What the exercise asks: Copy each line that has the string "scene" somewhere in it.

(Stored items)
======

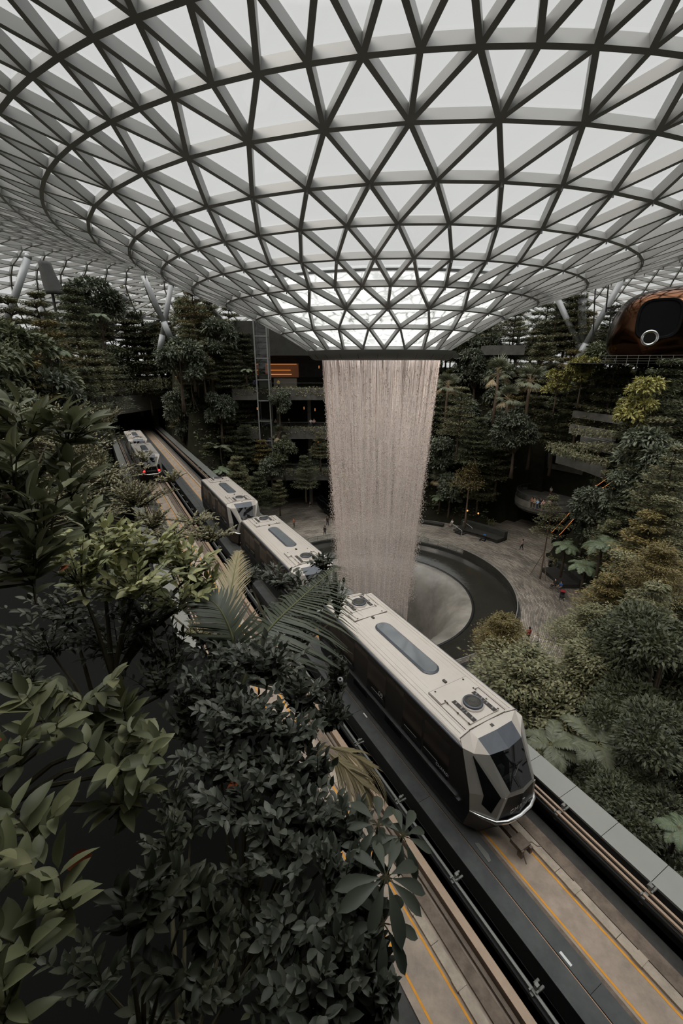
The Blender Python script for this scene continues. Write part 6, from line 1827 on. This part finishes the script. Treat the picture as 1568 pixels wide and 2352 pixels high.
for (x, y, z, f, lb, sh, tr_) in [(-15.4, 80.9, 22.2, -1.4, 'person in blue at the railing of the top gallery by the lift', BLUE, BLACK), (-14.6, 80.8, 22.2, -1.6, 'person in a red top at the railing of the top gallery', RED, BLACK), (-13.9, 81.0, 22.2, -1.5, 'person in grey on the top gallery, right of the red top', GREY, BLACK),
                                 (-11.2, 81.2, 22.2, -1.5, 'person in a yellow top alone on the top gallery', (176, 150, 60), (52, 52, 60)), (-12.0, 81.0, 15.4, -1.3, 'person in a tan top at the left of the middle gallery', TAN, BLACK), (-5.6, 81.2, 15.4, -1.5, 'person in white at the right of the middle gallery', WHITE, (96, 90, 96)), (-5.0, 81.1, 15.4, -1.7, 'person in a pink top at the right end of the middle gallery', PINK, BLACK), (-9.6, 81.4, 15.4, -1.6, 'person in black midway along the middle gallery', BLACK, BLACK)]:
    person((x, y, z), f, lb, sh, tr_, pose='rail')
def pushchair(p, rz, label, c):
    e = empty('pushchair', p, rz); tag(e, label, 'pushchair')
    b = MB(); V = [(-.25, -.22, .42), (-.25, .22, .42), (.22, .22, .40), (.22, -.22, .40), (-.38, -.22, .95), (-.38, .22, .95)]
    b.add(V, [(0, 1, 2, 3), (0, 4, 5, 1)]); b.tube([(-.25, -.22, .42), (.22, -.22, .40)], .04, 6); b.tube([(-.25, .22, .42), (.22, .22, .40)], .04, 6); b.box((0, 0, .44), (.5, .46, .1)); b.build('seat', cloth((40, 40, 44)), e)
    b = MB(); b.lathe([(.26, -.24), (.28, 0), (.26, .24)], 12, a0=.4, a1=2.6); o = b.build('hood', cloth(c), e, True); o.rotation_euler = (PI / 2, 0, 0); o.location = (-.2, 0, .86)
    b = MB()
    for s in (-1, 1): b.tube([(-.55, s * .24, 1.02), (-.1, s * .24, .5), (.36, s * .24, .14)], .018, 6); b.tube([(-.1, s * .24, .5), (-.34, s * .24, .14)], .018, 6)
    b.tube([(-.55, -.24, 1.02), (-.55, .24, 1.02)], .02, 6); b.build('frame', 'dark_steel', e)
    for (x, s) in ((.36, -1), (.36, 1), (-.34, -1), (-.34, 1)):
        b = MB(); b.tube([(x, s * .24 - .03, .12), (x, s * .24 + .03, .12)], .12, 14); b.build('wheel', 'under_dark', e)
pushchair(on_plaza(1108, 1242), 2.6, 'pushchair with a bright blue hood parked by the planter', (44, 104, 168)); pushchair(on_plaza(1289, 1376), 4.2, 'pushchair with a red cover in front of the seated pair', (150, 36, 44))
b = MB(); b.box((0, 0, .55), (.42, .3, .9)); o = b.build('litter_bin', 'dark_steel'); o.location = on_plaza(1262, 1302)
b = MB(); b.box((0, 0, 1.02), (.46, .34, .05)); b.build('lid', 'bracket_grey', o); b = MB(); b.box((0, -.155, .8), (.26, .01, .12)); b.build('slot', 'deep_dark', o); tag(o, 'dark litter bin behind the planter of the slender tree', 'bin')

======

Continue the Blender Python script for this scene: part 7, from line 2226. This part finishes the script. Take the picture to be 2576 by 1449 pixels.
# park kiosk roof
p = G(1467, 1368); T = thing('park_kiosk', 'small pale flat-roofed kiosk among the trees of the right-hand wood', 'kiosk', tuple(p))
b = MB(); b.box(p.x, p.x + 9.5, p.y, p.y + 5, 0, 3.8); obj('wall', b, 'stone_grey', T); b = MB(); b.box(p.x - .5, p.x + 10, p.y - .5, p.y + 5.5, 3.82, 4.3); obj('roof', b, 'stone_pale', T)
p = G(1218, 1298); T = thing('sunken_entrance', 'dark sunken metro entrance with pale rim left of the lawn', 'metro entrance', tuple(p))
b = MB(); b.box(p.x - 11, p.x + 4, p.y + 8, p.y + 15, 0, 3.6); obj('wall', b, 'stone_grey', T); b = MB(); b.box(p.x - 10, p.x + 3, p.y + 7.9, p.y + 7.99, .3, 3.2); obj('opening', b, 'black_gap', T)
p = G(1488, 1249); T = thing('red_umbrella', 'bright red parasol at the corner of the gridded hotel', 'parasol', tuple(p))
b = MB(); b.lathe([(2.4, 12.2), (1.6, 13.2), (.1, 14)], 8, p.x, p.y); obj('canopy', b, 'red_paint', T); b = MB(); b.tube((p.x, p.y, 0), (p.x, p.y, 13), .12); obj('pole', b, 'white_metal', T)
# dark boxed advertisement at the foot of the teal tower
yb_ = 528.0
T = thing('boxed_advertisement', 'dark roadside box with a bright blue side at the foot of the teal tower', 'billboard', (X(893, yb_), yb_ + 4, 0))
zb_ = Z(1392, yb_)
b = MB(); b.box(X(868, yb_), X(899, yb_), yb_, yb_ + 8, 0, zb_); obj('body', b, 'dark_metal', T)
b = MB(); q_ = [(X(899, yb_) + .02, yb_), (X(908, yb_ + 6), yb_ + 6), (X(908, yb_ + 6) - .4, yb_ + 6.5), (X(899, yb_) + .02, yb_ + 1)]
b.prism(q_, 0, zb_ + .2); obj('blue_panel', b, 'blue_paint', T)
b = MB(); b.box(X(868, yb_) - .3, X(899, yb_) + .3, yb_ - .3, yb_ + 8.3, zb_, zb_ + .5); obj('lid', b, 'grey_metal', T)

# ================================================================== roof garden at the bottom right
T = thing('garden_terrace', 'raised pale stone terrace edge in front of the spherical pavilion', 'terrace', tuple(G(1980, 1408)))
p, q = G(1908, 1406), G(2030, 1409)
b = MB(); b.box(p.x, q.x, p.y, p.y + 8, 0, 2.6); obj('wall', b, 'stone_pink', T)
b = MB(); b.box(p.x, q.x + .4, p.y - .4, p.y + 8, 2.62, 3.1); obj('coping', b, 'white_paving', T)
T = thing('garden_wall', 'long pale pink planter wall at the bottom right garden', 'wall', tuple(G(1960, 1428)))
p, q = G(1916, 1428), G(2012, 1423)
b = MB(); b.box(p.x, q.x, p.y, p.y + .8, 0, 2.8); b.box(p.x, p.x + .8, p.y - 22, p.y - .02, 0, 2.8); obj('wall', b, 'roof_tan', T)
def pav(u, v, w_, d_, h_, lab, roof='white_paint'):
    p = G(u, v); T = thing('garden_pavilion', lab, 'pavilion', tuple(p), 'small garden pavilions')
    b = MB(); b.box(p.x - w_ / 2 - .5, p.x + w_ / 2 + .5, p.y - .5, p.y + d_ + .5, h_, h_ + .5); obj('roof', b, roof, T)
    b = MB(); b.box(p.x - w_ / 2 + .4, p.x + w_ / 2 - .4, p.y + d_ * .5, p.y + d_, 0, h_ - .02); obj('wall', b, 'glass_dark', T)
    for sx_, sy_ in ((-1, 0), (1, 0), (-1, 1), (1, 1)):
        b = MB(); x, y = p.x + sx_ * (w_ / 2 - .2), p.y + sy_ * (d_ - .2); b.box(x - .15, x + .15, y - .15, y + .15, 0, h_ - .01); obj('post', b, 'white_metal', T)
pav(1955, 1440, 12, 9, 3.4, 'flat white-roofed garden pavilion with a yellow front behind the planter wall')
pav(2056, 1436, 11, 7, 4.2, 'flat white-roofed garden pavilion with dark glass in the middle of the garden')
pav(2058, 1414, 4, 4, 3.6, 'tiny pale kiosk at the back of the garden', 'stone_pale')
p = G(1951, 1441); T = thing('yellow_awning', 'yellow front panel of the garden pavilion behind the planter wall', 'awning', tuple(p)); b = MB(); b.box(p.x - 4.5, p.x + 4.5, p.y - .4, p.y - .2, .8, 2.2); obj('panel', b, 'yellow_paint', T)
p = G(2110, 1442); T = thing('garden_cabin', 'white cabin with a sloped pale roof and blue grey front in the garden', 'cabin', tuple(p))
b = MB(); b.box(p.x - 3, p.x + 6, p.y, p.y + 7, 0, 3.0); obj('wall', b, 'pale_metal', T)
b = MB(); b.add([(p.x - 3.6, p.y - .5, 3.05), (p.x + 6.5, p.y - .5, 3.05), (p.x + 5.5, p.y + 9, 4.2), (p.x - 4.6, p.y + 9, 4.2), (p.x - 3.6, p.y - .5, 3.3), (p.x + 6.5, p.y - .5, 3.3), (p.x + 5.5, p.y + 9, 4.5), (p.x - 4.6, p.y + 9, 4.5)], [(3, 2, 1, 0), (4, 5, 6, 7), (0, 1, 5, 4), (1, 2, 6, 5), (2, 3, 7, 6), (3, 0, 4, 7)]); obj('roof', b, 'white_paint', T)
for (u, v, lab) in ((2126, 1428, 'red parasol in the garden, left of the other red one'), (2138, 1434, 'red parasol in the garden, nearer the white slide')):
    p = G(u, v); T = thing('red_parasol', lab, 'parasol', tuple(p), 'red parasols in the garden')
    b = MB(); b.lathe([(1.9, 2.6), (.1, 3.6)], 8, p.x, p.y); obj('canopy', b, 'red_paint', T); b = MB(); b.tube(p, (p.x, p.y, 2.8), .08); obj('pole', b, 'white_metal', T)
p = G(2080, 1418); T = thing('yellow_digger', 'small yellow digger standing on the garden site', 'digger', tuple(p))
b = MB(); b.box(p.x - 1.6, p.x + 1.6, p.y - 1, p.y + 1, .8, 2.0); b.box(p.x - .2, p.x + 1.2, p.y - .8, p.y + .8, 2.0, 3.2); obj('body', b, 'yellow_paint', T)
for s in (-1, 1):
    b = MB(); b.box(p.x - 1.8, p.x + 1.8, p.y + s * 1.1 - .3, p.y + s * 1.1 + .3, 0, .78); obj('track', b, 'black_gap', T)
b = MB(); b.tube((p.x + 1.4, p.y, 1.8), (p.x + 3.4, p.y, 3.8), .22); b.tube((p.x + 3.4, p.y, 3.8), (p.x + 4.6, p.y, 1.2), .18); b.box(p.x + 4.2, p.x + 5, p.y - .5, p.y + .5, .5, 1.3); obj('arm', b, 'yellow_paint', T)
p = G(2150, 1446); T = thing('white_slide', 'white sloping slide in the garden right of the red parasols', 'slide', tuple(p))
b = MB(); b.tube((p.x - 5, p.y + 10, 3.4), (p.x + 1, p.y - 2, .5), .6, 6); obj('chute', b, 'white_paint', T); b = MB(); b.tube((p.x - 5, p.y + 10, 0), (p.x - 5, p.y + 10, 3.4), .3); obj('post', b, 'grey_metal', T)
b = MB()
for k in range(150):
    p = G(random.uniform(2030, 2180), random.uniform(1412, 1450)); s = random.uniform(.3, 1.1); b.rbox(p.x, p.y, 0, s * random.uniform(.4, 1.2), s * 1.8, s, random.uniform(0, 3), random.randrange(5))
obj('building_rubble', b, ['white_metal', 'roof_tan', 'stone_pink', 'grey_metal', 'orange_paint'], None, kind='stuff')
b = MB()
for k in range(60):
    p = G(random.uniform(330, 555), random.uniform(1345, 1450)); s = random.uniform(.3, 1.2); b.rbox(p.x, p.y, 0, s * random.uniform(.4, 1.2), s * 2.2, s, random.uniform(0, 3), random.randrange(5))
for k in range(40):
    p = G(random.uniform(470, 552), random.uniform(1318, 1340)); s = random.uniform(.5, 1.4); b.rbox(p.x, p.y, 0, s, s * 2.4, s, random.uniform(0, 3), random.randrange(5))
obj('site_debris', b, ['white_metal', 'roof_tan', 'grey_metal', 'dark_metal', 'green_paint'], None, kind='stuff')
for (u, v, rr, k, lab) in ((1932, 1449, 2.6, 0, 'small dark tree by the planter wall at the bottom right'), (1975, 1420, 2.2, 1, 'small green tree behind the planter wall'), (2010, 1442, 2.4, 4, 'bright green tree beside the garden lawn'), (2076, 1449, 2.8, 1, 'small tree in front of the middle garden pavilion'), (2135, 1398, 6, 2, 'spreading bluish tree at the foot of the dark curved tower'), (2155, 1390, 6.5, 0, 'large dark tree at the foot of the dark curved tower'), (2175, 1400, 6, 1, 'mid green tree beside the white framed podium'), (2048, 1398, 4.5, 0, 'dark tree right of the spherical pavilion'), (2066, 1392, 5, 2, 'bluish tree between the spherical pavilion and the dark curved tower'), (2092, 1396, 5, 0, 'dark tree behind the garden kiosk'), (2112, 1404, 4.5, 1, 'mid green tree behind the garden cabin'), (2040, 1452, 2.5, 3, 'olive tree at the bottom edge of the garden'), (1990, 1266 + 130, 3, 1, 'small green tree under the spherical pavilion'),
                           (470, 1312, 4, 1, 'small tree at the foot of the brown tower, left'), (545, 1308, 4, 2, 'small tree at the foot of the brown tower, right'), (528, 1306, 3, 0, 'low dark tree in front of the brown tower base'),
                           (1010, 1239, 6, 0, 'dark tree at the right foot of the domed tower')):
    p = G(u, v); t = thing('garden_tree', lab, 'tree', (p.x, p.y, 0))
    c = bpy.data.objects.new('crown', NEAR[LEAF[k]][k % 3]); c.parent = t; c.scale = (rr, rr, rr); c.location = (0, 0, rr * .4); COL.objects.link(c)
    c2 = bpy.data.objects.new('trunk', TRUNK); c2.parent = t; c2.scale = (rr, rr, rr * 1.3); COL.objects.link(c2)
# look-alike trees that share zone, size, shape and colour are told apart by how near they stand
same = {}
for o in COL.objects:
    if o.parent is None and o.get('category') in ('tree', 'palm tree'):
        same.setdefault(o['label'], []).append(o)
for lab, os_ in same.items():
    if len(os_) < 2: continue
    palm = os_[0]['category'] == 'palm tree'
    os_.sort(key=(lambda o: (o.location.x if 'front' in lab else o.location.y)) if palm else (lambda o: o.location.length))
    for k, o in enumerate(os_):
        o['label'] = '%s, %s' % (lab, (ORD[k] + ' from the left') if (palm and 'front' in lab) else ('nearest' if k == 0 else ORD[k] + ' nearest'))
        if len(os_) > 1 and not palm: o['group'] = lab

======

Solved exercise:
The Blender Python script for this scene continues. Write part 6, from line 1827 on. This part finishes the script. Treat the picture as 1568 pixels wide and 2352 pixels high.
Continue the Blender Python script for this scene: part 7, from line 2226. This part finishes the script. Take the picture to be 2576 by 1449 pixels.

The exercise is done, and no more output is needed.